[Scenes as source code]

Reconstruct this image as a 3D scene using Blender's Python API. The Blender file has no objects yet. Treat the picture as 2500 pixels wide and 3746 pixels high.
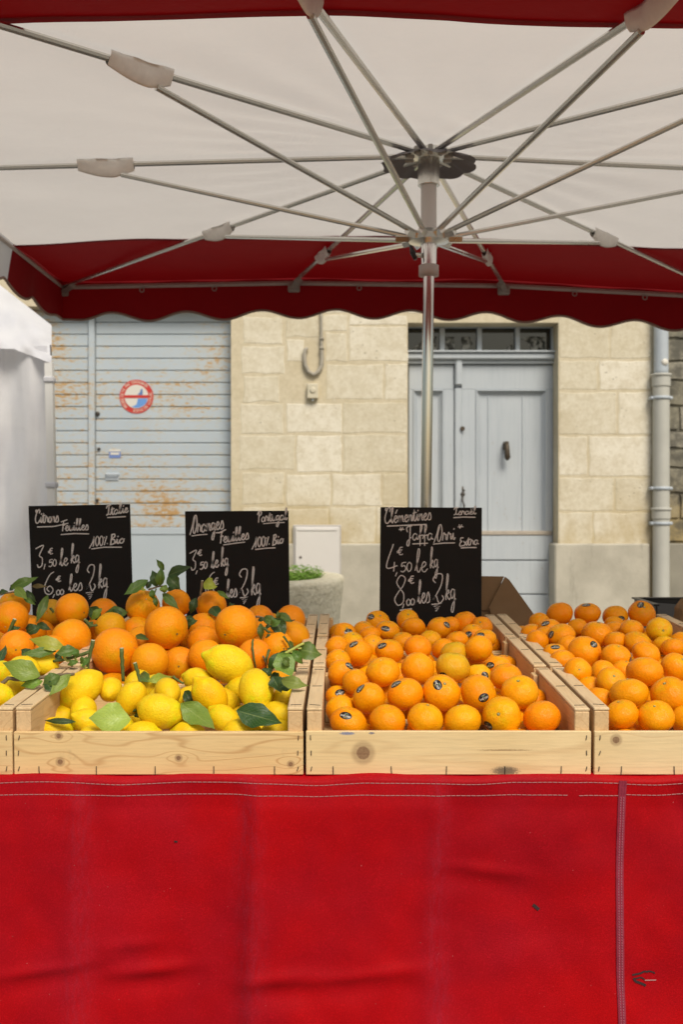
import bpy, bmesh, math, random
from mathutils import Vector, Matrix, Quaternion, noise as mn
from math import sin, cos, pi, sqrt, exp, radians, atan2

# ------------------------------------------------------------------ camera, sky, sun, exposure
S = bpy.context.scene
C = S.collection
H = 1.35                 # eye height
F = 3642.0               # focal length in photo pixels (2500 x 3746)
cam = bpy.data.cameras.new('camera'); camo = bpy.data.objects.new('camera', cam); C.objects.link(camo)
camo.location = (0, 0, H); camo.rotation_euler = (radians(90), 0, 0)
cam.sensor_fit = 'VERTICAL'; cam.sensor_height = 36; cam.lens = 35
cam.shift_y = -23 / 3746; cam.clip_start = 0.05; cam.clip_end = 400
cam.dof.use_dof = True; cam.dof.focus_distance = 1.95; cam.dof.aperture_fstop = 6.3
S.camera = camo
W = bpy.data.worlds.new('World'); S.world = W; W.use_nodes = True
wn = W.node_tree; bg = wn.nodes['Background']
sky = wn.nodes.new('ShaderNodeTexSky'); sky.sky_type = 'NISHITA'; sky.sun_disc = False
SUN_EL, SUN_AZ = radians(48), radians(158)       # azimuth clockwise from +Y: behind the camera, to the right
sky.sun_elevation = SUN_EL; sky.sun_rotation = SUN_AZ
sky.air_density = 1.6; sky.dust_density = 4.0; sky.ozone_density = 1.0
wn.links.new(sky.outputs[0], bg.inputs[0]); bg.inputs[1].default_value = 0.092
sl = bpy.data.lights.new('sun', 'SUN'); so = bpy.data.objects.new('sun', sl); C.objects.link(so)
sl.energy = 2.55; sl.angle = radians(25); sl.color = (1.0, 0.93, 0.80)
sd = Vector((sin(SUN_AZ) * cos(SUN_EL), cos(SUN_AZ) * cos(SUN_EL), sin(SUN_EL)))
so.rotation_euler = sd.to_track_quat('Z', 'Y').to_euler()
S.view_settings.view_transform = 'Standard'; S.view_settings.look = 'None'
S.view_settings.exposure = 0.1; S.view_settings.gamma = 1.0
S.cycles.use_denoising = True
S.cycles.max_bounces = 8; S.cycles.diffuse_bounces = 4; S.cycles.glossy_bounces = 3; S.cycles.transmission_bounces = 4
S.cycles.sample_clamp_indirect = 6.0

def P(px, py, d):
    return Vector(((px - 1250) / F * d, d, H + (1850 - py) / F * d))

# ------------------------------------------------------------------ object helpers
def tag(o, label=None, cat=None, group=None, kind=None):
    if label: o['label'] = label
    if cat: o['category'] = cat
    if group: o['group'] = group
    if kind: o['kind'] = kind
    return o
def empty(name, loc=(0, 0, 0), label=None, cat=None, group=None):
    o = bpy.data.objects.new(name, None); C.objects.link(o); o.location = loc; o.empty_display_size = .05
    return tag(o, label, cat, group)
def link(name, me, parent=None):
    o = bpy.data.objects.new(name, me); C.objects.link(o)
    if parent: o.parent = parent
    return o
class MB:
    """collects shapes for ONE mesh"""
    def __init__(s): s.v = []; s.f = []; s.mi = []; s.uv = {}; s.m = 0; s.sm = False; s.smf = []
    def add(s, vs, fs):
        b = len(s.v); s.v += [tuple(v) for v in vs]
        for f in fs:
            s.f.append([b + i for i in f]); s.mi.append(s.m); s.smf.append(s.sm)
        return b
    def box(s, x0, x1, y0, y1, z0, z1, M=None, bev=0.0):
        if bev > 0:
            b = min(bev, (x1-x0)*.4, (y1-y0)*.4, (z1-z0)*.4)
            bm = bmesh.new(); bmesh.ops.create_cube(bm, size=1)
            for v in bm.verts:
                v.co = Vector((x0 if v.co.x < 0 else x1, y0 if v.co.y < 0 else y1, z0 if v.co.z < 0 else z1))
            bmesh.ops.bevel(bm, geom=bm.edges[:], offset=b, segments=1, affect='EDGES')
            bm.verts.index_update()
            vs = [v.co.copy() for v in bm.verts]; fs = [[v.index for v in f.verts] for f in bm.faces]; bm.free()
        else:
            vs = [Vector(p) for p in ((x0,y0,z0),(x1,y0,z0),(x1,y1,z0),(x0,y1,z0),(x0,y0,z1),(x1,y0,z1),(x1,y1,z1),(x0,y1,z1))]
            fs = [(0,3,2,1),(4,5,6,7),(0,1,5,4),(1,2,6,5),(2,3,7,6),(3,0,4,7)]
        if M: vs = [M @ v for v in vs]
        s.add(vs, fs); return s
    def tube(s, pts, r, n=10, cap=True, flat=1.0, up=None):
        """tube along a polyline; r number or list; flat squashes one axis"""
        pts = [Vector(p) for p in pts]; k = len(pts)
        rs = r if isinstance(r, (list, tuple)) else [r] * k
        vs = []; prev = None
        for i, p in enumerate(pts):
            t = (pts[min(i+1, k-1)] - pts[max(i-1, 0)]).normalized()
            if prev is None:
                u = Vector(up) if up else (Vector((0,0,1)) if abs(t.z) < .9 else Vector((1,0,0)))
            else: u = prev
            a = (u - t * u.dot(t)).normalized(); b = t.cross(a); prev = a
            for j in range(n):
                q = 2*pi*j/n
                vs.append(p + (a*cos(q) + b*sin(q)*flat)*rs[i])
        fs = [(i*n+j, i*n+(j+1)%n, (i+1)*n+(j+1)%n, (i+1)*n+j) for i in range(k-1) for j in range(n)]
        if cap: fs += [tuple(range(n))[::-1], tuple(range((k-1)*n, k*n))]
        s.add(vs, fs); return s
    def lathe(s, prof, c=(0,0,0), n=24, M=None):
        """profile [(r, z)] around z"""
        if s.sm:      # a short ring by each corner keeps long smooth spans evenly shaded
            o = [prof[0]]
            for a, b in zip(prof, prof[1:]):
                if abs(b[1]-a[1]) > .05: o += [(a[0]+(b[0]-a[0])*.01, a[1]+(b[1]-a[1])*.01), (a[0]+(b[0]-a[0])*.99, a[1]+(b[1]-a[1])*.99)]
                o.append(b)
            prof = o
        vs = [Vector((r*cos(2*pi*j/n), r*sin(2*pi*j/n), z)) for r, z in prof for j in range(n)]
        if M: vs = [M @ v for v in vs]
        vs = [v + Vector(c) for v in vs]; k = len(prof)
        fs = [(i*n+j, i*n+(j+1)%n, (i+1)*n+(j+1)%n, (i+1)*n+j) for i in range(k-1) for j in range(n)]
        fs += [tuple(range(n))[::-1], tuple(range((k-1)*n, k*n))]
        s.add(vs, fs); return s
    def grid(s, fn, nu, nv):
        vs = [fn(i/nu, j/nv) for j in range(nv+1) for i in range(nu+1)]
        fs = [(j*(nu+1)+i, j*(nu+1)+i+1, (j+1)*(nu+1)+i+1, (j+1)*(nu+1)+i) for j in range(nv) for i in range(nu)]
        s.add(vs, fs); return s
    def slab(s, poly, off):
        """polygon thickened by vector off"""
        n = len(poly); off = Vector(off); vs = [Vector(p) for p in poly] + [Vector(p)+off for p in poly]
        s.add(vs, [tuple(range(n))[::-1], tuple(range(n, 2*n))] + [(i, (i+1)%n, n+(i+1)%n, n+i) for i in range(n)]); return s
    def build(s, name, mats, parent=None, smooth=None, origin=None, fixn=True):
        me = bpy.data.meshes.new(name)
        vs = s.v if origin is None else [(a-origin[0], b-origin[1], c-origin[2]) for a, b, c in s.v]
        me.from_pydata(vs, [], s.f)
        for m in (mats if isinstance(mats, (list, tuple)) else [mats]): me.materials.append(m)
        for p, i, q in zip(me.polygons, s.mi, s.smf):
            p.material_index = i; p.use_smooth = (q if smooth is None else smooth) and len(p.vertices) <= 4
        if fixn:
            bm = bmesh.new(); bm.from_mesh(me); bmesh.ops.recalc_face_normals(bm, faces=bm.faces[:]); bm.to_mesh(me); bm.free()
        me.update()
        o = link(name, me, parent)
        if origin is not None: o.location = origin
        return o
def rebase(o, loc):
    """move an Empty root to LOC while its children stay (children are built in world space)"""
    o.location = loc
    for ch in o.children: ch.location = Vector(ch.location) - Vector(loc)

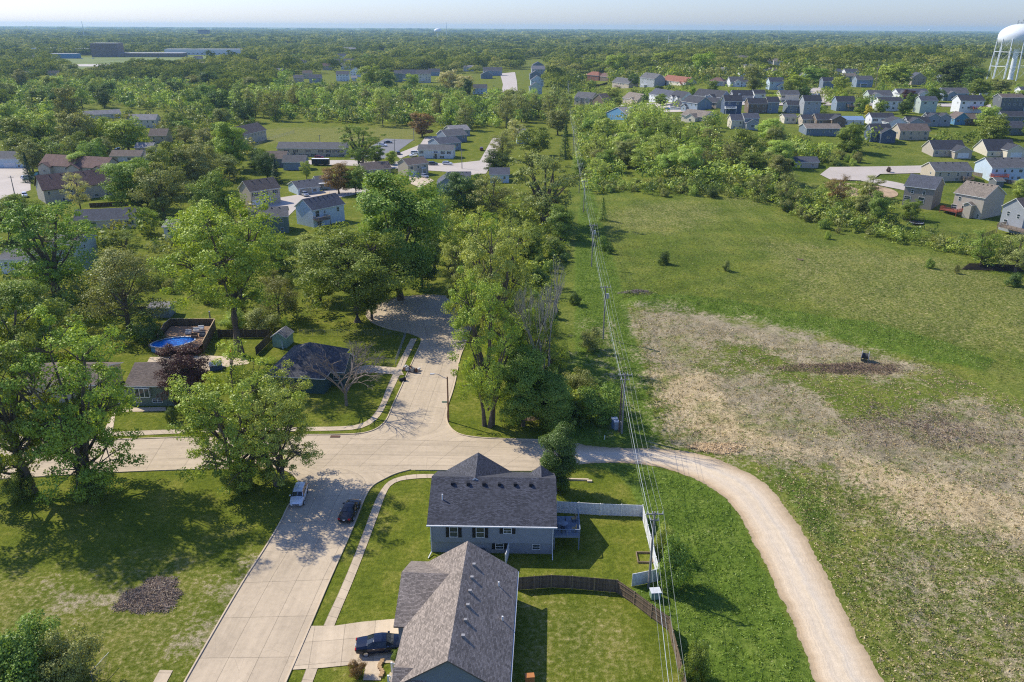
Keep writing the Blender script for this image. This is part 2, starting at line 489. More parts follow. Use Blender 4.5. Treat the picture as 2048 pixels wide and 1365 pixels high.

■ **STATED TASK**
Take the records from their first line through the line containing "from math import" and please return exactly those lines, both ends included, minus the pictures.

■ **THE OUTPUT**
Reconstruct this image as a 3D scene using Blender's Python API. The Blender file has no objects yet. Treat the picture as 2500 pixels wide and 3746 pixels high.
import bpy, bmesh, math, random
from mathutils import Vector, Matrix, Quaternion, noise as mn
from math import sin, cos, pi, sqrt, exp, radians, atan2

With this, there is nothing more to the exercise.